Une solution existe toutefois et a déjà été appliquée en 2012 lors de la suppression du statut fiscal frontalier. Contraints de payer leurs impôts en Belgique, les travailleurs français du secteur privé belge, déjà sous statut frontalier, avaient alors bénéficié d'un délai leur permettant de continuer à payer leurs impôts en France jusqu'en 2033. À l'époque, la modification du statut fiscal n'a été immédiatement appliquée qu'aux nouveaux frontaliers.

Les employés français du secteur public belge, qui ne remettent pas en cause la modification de leur statut fiscal, souhaitent tout simplement bénéficier du même délai et des mêmes dispositions afin d'anticiper la baisse de revenus à venir.

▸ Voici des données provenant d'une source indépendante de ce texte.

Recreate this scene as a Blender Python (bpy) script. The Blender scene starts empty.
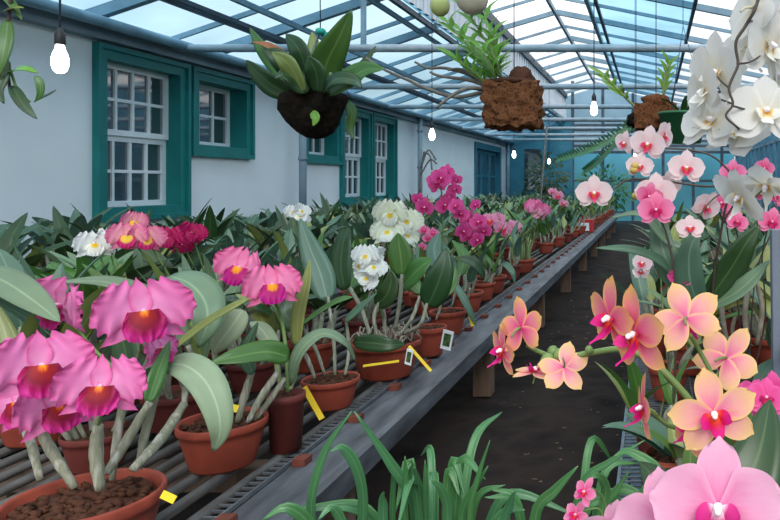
import bpy, math, random
from mathutils import Vector, Matrix, Euler, noise
random.seed(7)
R = random.Random(11)
PI = math.pi
col = bpy.context.scene.collection
CZ = 1.2                      # eye height
BT = 0.42                     # bench top height
F = 700.0
def P(px, py, Z):             # photo position at depth Z -> place in the greenhouse
    return Vector(((px-652)*Z/F, Z, CZ+(184-py)*Z/F))

# ------------------------------------------------------------------ materials
def lin(c):
    return tuple((x/12.92 if x <= .04045 else ((x+.055)/1.055)**2.4) for x in [v/255 for v in c]) + (1,)
MATS = {}
def newmat(name):
    m = bpy.data.materials.new(name); m.use_nodes = True
    nt = m.node_tree
    for n in list(nt.nodes): nt.nodes.remove(n)
    out = nt.nodes.new('ShaderNodeOutputMaterial')
    MATS[name] = m
    return m, nt, out
def N(nt, typ, **kw):
    n = nt.nodes.new(typ)
    for k, v in kw.items(): setattr(n, k, v)
    return n
def ramp(nt, stops, fac=None):
    r = N(nt, 'ShaderNodeValToRGB')
    e = r.color_ramp.elements
    while len(e) < len(stops): e.new(0.5)
    for i, (p, c) in enumerate(stops): e[i].position = p; e[i].color = c
    if fac is not None: nt.links.new(fac, r.inputs['Fac'])
    return r
def math_(nt, op, a, b=None):
    n = N(nt, 'ShaderNodeMath', operation=op)
    for i, v in enumerate((a, b)):
        if v is None: continue
        if isinstance(v, (int, float)): n.inputs[i].default_value = v
        else: nt.links.new(v, n.inputs[i])
    return n.outputs[0]
def surf(name, c1, c2=None, scale=8, rough=.6, metal=0, bump=0, spec=.4, detail=4, coord='Object', c3=None, stretch=None):
    m, nt, out = newmat(name)
    b = N(nt, 'ShaderNodeBsdfPrincipled')
    b.inputs['Roughness'].default_value = rough; b.inputs['Metallic'].default_value = metal
    b.inputs['Specular IOR Level'].default_value = spec
    tc = N(nt, 'ShaderNodeTexCoord')
    no = N(nt, 'ShaderNodeTexNoise'); no.inputs['Scale'].default_value = scale; no.inputs['Detail'].default_value = detail
    src = tc.outputs[coord]
    if stretch:
        mp = N(nt, 'ShaderNodeMapping'); mp.inputs['Scale'].default_value = stretch
        nt.links.new(src, mp.inputs[0]); src = mp.outputs[0]
    nt.links.new(src, no.inputs['Vector'])
    st = [(.3, lin(c1)), (.7, lin(c2 or c1))]
    if c3: st = [(.28, lin(c1)), (.5, lin(c2)), (.72, lin(c3))]
    r = ramp(nt, st, no.outputs['Fac'])
    nt.links.new(r.outputs[0], b.inputs['Base Color'])
    if bump:
        bp = N(nt, 'ShaderNodeBump'); bp.inputs['Strength'].default_value = bump; bp.inputs['Distance'].default_value = .01
        nt.links.new(no.outputs['Fac'], bp.inputs['Height']); nt.links.new(bp.outputs[0], b.inputs['Normal'])
    nt.links.new(b.outputs[0], out.inputs[0])
    return m
def glass(name, tint, gloss=.06, strength=1):
    m, nt, out = newmat(name)
    t = N(nt, 'ShaderNodeBsdfTransparent'); t.inputs[0].default_value = lin(tint)
    g = N(nt, 'ShaderNodeBsdfGlossy'); g.inputs['Roughness'].default_value = .15
    tc = N(nt, 'ShaderNodeTexCoord'); no = N(nt, 'ShaderNodeTexNoise'); no.inputs['Scale'].default_value = .9; no.inputs['Detail'].default_value = 3
    nt.links.new(tc.outputs['Object'], no.inputs['Vector'])
    a = lin(tint); d = tuple(x*.8 for x in a[:3]) + (1,)
    r = ramp(nt, [(.35, d), (.65, a)], no.outputs['Fac']); nt.links.new(r.outputs[0], t.inputs[0])
    mx = N(nt, 'ShaderNodeMixShader'); mx.inputs[0].default_value = gloss
    nt.links.new(t.outputs[0], mx.inputs[1]); nt.links.new(g.outputs[0], mx.inputs[2]); nt.links.new(mx.outputs[0], out.inputs[0])
    return m
def leafmat(name, base, rib, under=None, rough=.38, var=.25):
    m, nt, out = newmat(name)
    b = N(nt, 'ShaderNodeBsdfPrincipled'); b.inputs['Roughness'].default_value = rough; b.inputs['Specular IOR Level'].default_value = .5
    uv = N(nt, 'ShaderNodeUVMap'); sp = N(nt, 'ShaderNodeSeparateXYZ'); nt.links.new(uv.outputs[0], sp.inputs[0])
    d = math_(nt, 'ABSOLUTE', math_(nt, 'SUBTRACT', sp.outputs[0], .5))
    r = ramp(nt, [(.0, lin(rib)), (.05, lin(base)), (.5, lin(base))], d)
    tc = N(nt, 'ShaderNodeTexCoord'); no = N(nt, 'ShaderNodeTexNoise'); no.inputs['Scale'].default_value = 9
    nt.links.new(tc.outputs['Object'], no.inputs['Vector'])
    oi = N(nt, 'ShaderNodeObjectInfo')
    hs = N(nt, 'ShaderNodeHueSaturation')
    nt.links.new(math_(nt, 'ADD', math_(nt, 'MULTIPLY', oi.outputs['Random'], .04), .48), hs.inputs['Hue'])
    v = math_(nt, 'ADD', math_(nt, 'MULTIPLY', no.outputs['Fac'], var*2), 1-var+.0)
    nt.links.new(v, hs.inputs['Value']); nt.links.new(r.outputs[0], hs.inputs['Color'])
    nt.links.new(hs.outputs[0], b.inputs['Base Color'])
    tr = N(nt, 'ShaderNodeBsdfTranslucent'); nt.links.new(hs.outputs[0], tr.inputs[0])
    mx = N(nt, 'ShaderNodeMixShader'); mx.inputs[0].default_value = .15
    nt.links.new(b.outputs[0], mx.inputs[1]); nt.links.new(tr.outputs[0], mx.inputs[2]); nt.links.new(mx.outputs[0], out.inputs[0])
    return m
def petalmat(name, c0, c1, c2, p=(.0, .45, .95), trans=.3, vein=0.12, lipmode=False, extra=None):
    """colour pattern of a petal: c0 at the claw, c1 mid, c2 margin"""
    m, nt, out = newmat(name)
    b = N(nt, 'ShaderNodeBsdfPrincipled'); b.inputs['Roughness'].default_value = .55; b.inputs['Specular IOR Level'].default_value = .25
    uv = N(nt, 'ShaderNodeUVMap'); sp = N(nt, 'ShaderNodeSeparateXYZ'); nt.links.new(uv.outputs[0], sp.inputs[0])
    d = math_(nt, 'MULTIPLY', math_(nt, 'ABSOLUTE', math_(nt, 'SUBTRACT', sp.outputs[0], .5)), 2.0)
    if lipmode: e = sp.outputs[1]
    else:
        e = math_(nt, 'MAXIMUM', math_(nt, 'POWER', d, 2.0), sp.outputs[1])
    no = N(nt, 'ShaderNodeTexNoise'); no.inputs['Scale'].default_value = 6; no.inputs['Detail'].default_value = 3
    mp = N(nt, 'ShaderNodeMapping'); mp.inputs['Scale'].default_value = (4, .6, 1)
    nt.links.new(uv.outputs[0], mp.inputs[0]); nt.links.new(mp.outputs[0], no.inputs['Vector'])
    e2 = math_(nt, 'ADD', e, math_(nt, 'MULTIPLY', math_(nt, 'SUBTRACT', no.outputs['Fac'], .5), vein*2))
    st = [] if extra else [(p[0], lin(c0)), (p[1], lin(c1)), (p[2], lin(c2))]
    if extra: st = extra and [(a, lin(c)) for a, c in extra]
    r = ramp(nt, st, e2)
    nt.links.new(r.outputs[0], b.inputs['Base Color'])
    tr = N(nt, 'ShaderNodeBsdfTranslucent'); nt.links.new(r.outputs[0], tr.inputs[0])
    mx = N(nt, 'ShaderNodeMixShader'); mx.inputs[0].default_value = trans
    nt.links.new(b.outputs[0], mx.inputs[1]); nt.links.new(tr.outputs[0], mx.inputs[2]); nt.links.new(mx.outputs[0], out.inputs[0])
    return m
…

Aucune réponse précise ne leur a encore été apportée, sinon l'annonce d'une hypothétique et lointaine modification de la législation fiscale belge. Alors que cette réforme n'est pas confirmée de l'autre côté de la frontière et qu'elle est, semble-t-il, une nouvelle fois repoussée, la vague promesse qui leur est faite n'est pas de nature à apaiser leurs craintes bien légitimes.

Ma question est donc simple et précise, monsieur le ministre, et j'espère que votre réponse le sera tout autant : comptez-vous accéder à la demande des salariés français concernés de pouvoir bénéficier des mêmes délais et dispositions que leurs collègues du secteur privé en 2012 ?

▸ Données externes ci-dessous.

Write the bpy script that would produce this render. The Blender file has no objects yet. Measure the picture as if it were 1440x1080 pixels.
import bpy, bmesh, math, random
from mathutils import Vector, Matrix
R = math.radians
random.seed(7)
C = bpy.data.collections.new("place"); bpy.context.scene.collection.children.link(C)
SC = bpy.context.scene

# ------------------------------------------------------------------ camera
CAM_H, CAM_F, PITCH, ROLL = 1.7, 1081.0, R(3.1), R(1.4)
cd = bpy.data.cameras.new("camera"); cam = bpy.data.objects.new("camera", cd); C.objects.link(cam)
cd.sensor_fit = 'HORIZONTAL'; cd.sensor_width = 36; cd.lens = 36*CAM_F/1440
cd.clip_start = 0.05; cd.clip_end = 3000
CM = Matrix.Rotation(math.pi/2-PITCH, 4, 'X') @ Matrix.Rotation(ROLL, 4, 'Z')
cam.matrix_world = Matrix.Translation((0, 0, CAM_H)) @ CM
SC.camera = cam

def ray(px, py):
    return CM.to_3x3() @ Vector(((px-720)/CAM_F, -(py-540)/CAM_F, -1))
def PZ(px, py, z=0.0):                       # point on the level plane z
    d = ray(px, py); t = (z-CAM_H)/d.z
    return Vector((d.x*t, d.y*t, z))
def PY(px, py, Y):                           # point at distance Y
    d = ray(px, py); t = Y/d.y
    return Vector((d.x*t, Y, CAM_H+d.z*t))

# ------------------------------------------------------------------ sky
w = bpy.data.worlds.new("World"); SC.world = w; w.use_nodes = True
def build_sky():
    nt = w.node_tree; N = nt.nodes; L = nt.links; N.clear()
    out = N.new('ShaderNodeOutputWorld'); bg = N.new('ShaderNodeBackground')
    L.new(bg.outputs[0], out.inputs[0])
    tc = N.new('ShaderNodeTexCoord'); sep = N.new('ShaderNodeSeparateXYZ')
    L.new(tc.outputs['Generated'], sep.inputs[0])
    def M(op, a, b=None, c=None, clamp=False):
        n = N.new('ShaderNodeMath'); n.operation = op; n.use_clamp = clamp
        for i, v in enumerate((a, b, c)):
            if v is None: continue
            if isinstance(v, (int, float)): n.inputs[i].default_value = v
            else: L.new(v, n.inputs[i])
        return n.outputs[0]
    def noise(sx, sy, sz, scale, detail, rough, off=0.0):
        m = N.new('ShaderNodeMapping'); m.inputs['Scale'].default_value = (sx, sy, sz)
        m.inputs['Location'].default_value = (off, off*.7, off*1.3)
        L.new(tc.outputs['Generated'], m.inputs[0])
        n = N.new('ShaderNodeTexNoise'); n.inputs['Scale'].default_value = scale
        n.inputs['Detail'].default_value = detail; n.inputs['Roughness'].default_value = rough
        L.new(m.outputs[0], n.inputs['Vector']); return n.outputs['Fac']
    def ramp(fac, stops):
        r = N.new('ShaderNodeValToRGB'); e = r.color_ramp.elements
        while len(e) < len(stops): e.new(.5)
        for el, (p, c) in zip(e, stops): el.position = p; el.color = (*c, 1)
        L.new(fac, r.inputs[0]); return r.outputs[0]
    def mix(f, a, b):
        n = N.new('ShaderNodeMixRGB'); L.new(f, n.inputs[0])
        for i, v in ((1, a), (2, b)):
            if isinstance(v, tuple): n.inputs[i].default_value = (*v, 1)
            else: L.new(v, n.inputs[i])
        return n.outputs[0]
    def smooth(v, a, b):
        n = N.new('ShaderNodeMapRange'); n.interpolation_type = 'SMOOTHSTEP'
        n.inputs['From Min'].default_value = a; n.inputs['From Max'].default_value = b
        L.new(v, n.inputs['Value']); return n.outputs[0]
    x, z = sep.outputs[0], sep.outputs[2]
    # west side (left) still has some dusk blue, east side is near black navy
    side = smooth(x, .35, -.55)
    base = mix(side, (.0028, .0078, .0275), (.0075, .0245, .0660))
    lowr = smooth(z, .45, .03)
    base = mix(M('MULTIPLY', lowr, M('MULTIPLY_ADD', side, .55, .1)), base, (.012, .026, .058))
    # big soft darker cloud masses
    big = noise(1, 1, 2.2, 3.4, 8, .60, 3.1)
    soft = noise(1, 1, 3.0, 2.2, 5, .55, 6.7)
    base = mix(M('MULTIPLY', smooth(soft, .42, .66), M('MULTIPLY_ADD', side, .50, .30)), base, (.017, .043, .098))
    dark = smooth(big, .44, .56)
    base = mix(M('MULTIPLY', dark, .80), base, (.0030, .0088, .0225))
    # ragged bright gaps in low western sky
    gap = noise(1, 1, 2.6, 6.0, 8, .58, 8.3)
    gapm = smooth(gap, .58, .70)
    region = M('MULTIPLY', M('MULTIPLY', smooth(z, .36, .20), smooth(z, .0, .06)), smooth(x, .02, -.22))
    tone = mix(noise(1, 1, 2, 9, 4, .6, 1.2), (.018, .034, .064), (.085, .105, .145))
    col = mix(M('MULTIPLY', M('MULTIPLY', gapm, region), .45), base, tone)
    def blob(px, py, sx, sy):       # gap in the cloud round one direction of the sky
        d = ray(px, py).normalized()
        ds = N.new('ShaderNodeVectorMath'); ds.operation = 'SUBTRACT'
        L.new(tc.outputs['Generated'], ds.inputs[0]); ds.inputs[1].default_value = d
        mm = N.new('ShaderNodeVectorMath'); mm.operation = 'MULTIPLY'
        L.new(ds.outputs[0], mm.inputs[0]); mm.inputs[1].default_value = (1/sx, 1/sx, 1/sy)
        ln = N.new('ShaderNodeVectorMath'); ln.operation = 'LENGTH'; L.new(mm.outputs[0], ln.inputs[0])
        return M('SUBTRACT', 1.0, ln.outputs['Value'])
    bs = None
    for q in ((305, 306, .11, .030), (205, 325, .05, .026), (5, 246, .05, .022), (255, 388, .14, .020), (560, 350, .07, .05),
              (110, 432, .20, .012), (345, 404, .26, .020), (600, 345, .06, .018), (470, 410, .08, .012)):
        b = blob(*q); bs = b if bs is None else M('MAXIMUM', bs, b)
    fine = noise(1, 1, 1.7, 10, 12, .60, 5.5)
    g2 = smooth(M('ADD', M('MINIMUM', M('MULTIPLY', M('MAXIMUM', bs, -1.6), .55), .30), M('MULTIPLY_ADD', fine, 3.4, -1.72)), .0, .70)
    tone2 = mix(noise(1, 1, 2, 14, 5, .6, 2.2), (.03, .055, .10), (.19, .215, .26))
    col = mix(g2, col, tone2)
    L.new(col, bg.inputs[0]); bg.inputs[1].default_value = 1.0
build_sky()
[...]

Mme le président. La parole est à M. le ministre délégué.

M. Roland Lescure, ministre délégué auprès du ministre de l'économie, des finances et de la souveraineté industrielle et numérique, chargé de l'industrie. Je remercie Mme la sénatrice Gréaume de sa question, qui porte sur un sujet dont nous avons déjà eu l'occasion de débattre dans cet hémicycle voilà quelques semaines avec Jean-Pierre Decool.

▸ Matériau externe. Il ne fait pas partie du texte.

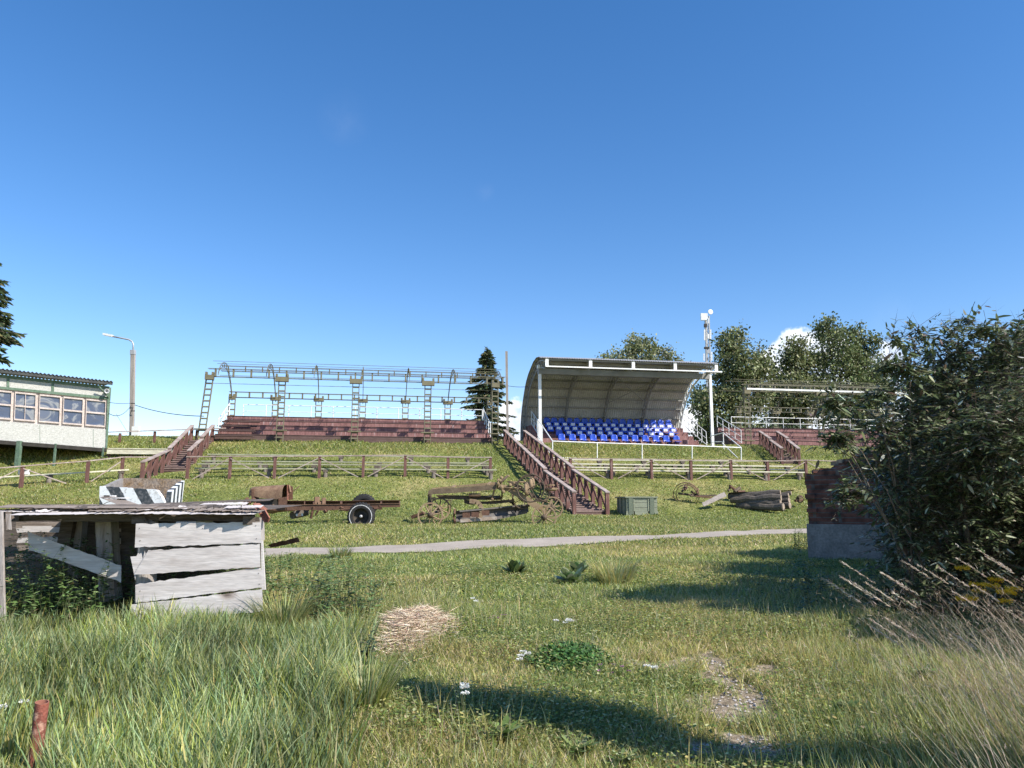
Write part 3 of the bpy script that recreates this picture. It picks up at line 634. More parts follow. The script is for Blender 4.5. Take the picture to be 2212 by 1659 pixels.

Vous l'avez rappelé, monsieur Bocquet, la France et la Belgique ont signé le 9 novembre 2021 une nouvelle convention fiscale en matière d'impôts sur le revenu et sur la fortune, destinée à remplacer celle qui est en vigueur depuis 1964. Cette convention préserve le régime spécifique des frontaliers prévu au protocole additionnel à l'actuelle convention. Comme toute convention fiscale bilatérale, elle sera soumise au Parlement pour ratification.

En ce qui concerne les rémunérations de source publique, la convention franco-belge repose, sauf exception, sur le principe de l'imposition par l'État qui verse ces revenus. Les salaires des personnes travaillant en Belgique pour une entité publique belge sont donc taxés en Belgique, même si ces personnes habitent en France. L'inverse sera également vrai et ne pourra que rendre plus attractif l'emploi public de notre côté de la frontière dans des secteurs qui, comme la santé et l'éducation, sont décisifs pour le développement des zones frontalières.

Nous sommes convaincus qu'il s'agit d'une règle de bon sens, permettant d'éviter qu'un État ne subventionne indirectement l'autre État et ne paie à sa place des fonctionnaires qui seraient recrutés de l'autre côté de la frontière. Je comprends de la question qui m'a été posée que ce constat est partagé.

Je précise que seule une catégorie de travailleurs résidant en France verra son régime d'imposition modifié par les futures dispositions conventionnelles. Il s'agit de ceux qui possèdent la seule nationalité française, qui perçoivent des traitements publics de source belge et exercent leur activité en Belgique. Ces revenus, qui sont actuellement imposables en France, le seront en Belgique en application de la nouvelle convention.

Afin d'atténuer les effets de ce changement, vous suggérez que la règle nouvelle ne s'applique qu'aux nouveaux travailleurs. La comparaison que vous établissez avec l'extinction du régime des frontaliers en 2012 a ses limites.

Tout d'abord, il s'agissait d'un régime historique, qui visait à traiter la situation particulière des personnes dont l'activité professionnelle requiert de franchir régulièrement la frontière. Ensuite, ce régime contraint la France à verser une compensation financière à la Belgique. Enfin, le régime des frontaliers a vocation à disparaître, y compris pour les personnes qui y étaient éligibles en 2011 ; ce sera le cas à partir de 2034.